Low-temperature cotunneling electron transport in photo-switchable molecule-nanoparticle networks

TL;DR

This study investigates how photo-switchable azobenzene molecules in nanoparticle networks influence low-temperature electron cotunneling, revealing that isomerization slightly increases cotunneling events without significantly altering Coulomb charging energy.

Contribution

It provides new insights into temperature-dependent electron transport mechanisms in photo-switchable nanoparticle arrays, highlighting the role of azobenzene isomerization on cotunneling behavior.

Findings

Electron cotunneling dominates transport below 77 K and 1 V.

Azobenzene isomerization slightly increases cotunneling events from 1.4 to 1.7.

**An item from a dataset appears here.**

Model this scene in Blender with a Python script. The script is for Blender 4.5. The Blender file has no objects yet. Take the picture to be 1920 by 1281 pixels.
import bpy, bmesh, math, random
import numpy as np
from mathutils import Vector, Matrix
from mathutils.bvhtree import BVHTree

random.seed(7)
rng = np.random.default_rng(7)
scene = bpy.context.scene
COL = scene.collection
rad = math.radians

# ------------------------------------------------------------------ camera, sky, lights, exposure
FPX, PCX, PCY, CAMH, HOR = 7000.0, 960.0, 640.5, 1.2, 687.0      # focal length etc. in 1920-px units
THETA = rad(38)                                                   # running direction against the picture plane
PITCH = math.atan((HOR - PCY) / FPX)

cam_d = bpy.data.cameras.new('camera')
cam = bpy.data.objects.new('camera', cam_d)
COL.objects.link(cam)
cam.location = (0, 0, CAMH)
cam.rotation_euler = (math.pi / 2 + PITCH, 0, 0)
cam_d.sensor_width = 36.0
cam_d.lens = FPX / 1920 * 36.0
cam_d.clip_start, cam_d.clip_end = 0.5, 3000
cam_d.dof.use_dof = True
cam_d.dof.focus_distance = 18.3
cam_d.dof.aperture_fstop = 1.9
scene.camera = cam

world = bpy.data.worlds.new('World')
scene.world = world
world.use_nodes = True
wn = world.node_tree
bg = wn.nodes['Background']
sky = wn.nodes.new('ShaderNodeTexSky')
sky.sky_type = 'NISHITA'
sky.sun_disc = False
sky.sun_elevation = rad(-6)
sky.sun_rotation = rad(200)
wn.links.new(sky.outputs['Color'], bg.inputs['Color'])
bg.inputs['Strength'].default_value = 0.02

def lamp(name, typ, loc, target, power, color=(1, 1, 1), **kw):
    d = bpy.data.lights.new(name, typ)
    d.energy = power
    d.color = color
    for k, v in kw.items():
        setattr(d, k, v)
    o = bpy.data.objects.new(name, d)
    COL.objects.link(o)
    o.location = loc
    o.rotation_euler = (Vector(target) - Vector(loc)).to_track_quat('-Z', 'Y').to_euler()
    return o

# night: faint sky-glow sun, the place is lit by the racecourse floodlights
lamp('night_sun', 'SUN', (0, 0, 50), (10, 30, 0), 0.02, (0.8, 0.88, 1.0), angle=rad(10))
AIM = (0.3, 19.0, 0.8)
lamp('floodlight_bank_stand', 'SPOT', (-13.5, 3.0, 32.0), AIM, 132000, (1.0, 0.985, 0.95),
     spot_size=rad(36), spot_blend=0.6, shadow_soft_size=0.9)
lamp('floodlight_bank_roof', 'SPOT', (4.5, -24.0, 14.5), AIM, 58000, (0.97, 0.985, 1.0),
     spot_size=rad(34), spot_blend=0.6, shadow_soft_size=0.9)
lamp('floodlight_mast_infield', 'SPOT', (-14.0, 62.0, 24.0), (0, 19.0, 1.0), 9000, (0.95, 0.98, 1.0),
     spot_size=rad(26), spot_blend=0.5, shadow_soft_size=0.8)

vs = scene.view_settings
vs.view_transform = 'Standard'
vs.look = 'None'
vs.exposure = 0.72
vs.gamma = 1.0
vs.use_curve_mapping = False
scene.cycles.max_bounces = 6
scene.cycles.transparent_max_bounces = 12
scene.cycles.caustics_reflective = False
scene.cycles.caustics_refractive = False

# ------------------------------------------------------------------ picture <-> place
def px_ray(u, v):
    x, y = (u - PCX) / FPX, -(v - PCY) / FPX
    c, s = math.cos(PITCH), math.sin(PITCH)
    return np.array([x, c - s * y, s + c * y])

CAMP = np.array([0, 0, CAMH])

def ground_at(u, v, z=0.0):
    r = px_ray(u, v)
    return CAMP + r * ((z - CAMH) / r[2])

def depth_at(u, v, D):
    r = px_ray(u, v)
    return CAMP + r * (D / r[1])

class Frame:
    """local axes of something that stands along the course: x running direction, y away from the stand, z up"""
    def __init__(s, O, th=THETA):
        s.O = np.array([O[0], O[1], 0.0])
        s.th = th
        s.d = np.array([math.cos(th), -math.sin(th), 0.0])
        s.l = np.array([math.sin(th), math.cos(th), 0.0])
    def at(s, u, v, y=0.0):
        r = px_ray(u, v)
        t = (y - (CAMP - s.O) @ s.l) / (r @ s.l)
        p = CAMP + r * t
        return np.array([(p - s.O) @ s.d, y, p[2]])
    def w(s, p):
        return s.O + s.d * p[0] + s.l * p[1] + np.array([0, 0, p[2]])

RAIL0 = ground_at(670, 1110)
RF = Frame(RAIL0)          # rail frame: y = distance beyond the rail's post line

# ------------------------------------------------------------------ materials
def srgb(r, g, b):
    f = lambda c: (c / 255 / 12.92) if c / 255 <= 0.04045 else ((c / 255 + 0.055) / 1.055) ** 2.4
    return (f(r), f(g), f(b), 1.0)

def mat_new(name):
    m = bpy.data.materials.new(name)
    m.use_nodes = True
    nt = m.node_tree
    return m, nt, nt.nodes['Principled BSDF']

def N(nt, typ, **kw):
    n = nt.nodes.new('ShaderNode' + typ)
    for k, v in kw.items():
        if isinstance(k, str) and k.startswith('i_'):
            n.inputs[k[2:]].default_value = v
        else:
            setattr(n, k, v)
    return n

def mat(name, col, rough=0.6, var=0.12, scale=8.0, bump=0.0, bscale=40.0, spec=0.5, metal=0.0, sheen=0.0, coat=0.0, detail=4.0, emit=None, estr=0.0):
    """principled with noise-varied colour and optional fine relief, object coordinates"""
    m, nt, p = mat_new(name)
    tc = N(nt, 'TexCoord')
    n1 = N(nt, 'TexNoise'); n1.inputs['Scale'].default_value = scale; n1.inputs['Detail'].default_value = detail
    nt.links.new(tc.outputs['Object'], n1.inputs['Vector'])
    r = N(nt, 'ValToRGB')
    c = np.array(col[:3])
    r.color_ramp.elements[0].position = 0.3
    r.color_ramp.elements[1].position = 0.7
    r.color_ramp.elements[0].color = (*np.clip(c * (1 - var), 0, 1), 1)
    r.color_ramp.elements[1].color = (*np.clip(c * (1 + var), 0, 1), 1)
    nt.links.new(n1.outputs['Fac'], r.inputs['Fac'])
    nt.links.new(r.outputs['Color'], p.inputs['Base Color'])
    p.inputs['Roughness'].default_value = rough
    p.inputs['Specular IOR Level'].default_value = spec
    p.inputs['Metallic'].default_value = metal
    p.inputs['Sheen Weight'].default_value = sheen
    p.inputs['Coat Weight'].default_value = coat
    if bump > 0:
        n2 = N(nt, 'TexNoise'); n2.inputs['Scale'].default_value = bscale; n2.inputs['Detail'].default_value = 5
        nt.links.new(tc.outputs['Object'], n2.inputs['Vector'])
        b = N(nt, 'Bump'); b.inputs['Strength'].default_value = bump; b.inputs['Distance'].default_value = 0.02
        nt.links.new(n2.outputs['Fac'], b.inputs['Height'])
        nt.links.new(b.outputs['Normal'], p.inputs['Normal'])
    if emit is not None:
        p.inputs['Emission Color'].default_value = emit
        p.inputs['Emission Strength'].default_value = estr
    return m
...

Coulomb charging energy remains around 15 meV regardless of isomerization.

Abstract

We report the temperature-dependent (4.2 - 300 K) electron transport properties (current-voltage) of photo-switchable two-dimensional arrays of gold nanoparticles (10 nm in diameter) functionalized by azobenzene derivatives. Under UV-light irradiation at 4.2 K, the azobenzene moieties are switched from the trans to cis isomers, leading to an increase of the current. In both conformations, at low temperature (< 77 K) and low voltage (< 1 V) the voltage- and temperature-dependent current behaviors show that electron cotunneling is the dominant transport mechanism. The number of cotunneling events Ncot slightly increases from ca. 1. 4 to 1.7 upon trans-to-cis isomerization of the azobenzenes. The nanoparticle Coulomb charging energy is not significantly modified (ca. 15 meV) by the azobenzene isomerization. This weak increase of Ncot is explained by the modest cis/trans current ratio (< 10) and the limited numbers of nanoparticle-molecule-nanoparticle junctions inserted between the two nanoscale electrodes (< 50 nm apart) connecting the network.